> [What the task requires]: Identify the lines that include the word "scene", then copy all of them.

• • •

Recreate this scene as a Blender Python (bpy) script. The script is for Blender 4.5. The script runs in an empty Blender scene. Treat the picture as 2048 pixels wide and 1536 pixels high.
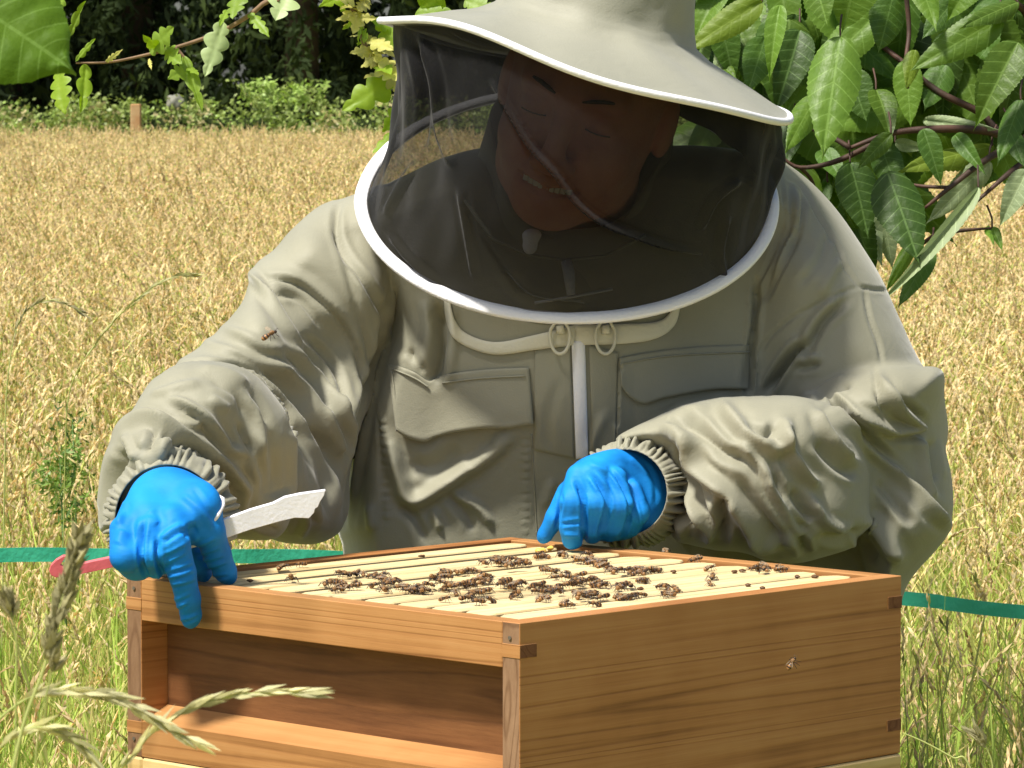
import bpy, math, random
import numpy as np
from mathutils import Vector, Matrix, noise
from mathutils.bvhtree import BVHTree
random.seed(7); RNG = np.random.default_rng(7)
S = bpy.context.scene; COL = S.collection
R = math.radians
# ------------------------------------------------------------ camera, sky, sun, exposure
F = 8000.0; PITCH = 0.0623; CAMZ = 1.22; BOXTOP = 0.850
cd = bpy.data.cameras.new('camera'); cam = bpy.data.objects.new('camera', cd); COL.objects.link(cam)
cd.sensor_width = 36; cd.lens = F/2048*36; cd.clip_start = 0.1; cd.clip_end = 800
cam.location = (0, 0, CAMZ); cam.rotation_euler = (math.pi/2-PITCH, 0, 0)
cd.dof.use_dof = True; cd.dof.focus_distance = 3.45; cd.dof.aperture_fstop = 70
S.camera = cam
w = bpy.data.worlds.new("World"); S.world = w; w.use_nodes = True
nt = w.node_tree; bg = nt.nodes['Background']
sky = nt.nodes.new('ShaderNodeTexSky'); sky.sky_type = 'NISHITA'; sky.sun_disc = False
SUN = Vector((-0.37, -0.33, 0.87)).normalized()
sky.sun_elevation = math.asin(SUN.z); sky.sun_rotation = math.atan2(SUN.x, SUN.y)
sky.air_density = 1.0; sky.dust_density = 3.0; sky.ozone_density = 1.0
nt.links.new(sky.outputs[0], bg.inputs[0]); bg.inputs[1].default_value = 0.09
sd = bpy.data.lights.new('sun', 'SUN'); so = bpy.data.objects.new('sun', sd); COL.objects.link(so)
sd.energy = 4.6; sd.angle = R(7.0); sd.color = (1.0, 0.95, 0.86)
so.rotation_euler = SUN.to_track_quat('Z', 'Y').to_euler(); so.location = (-2, -2, 6)
S.view_settings.view_transform = 'Standard'; S.view_settings.look = 'None'
S.view_settings.exposure = 0.58; S.view_settings.gamma = 1; S.view_settings.use_curve_mapping = False
S.cycles.use_denoising = True; S.cycles.transparent_max_bounces = 14
S.cycles.max_bounces = 5; S.cycles.sample_clamp_indirect = 6
CP, SP = math.cos(PITCH), math.sin(PITCH)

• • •

> [Reply]:
Recreate this scene as a Blender Python (bpy) script. The script is for Blender 4.5. The script runs in an empty Blender scene. Treat the picture as 2048 pixels wide and 1536 pixels high.
S = bpy.context.scene; COL = S.collection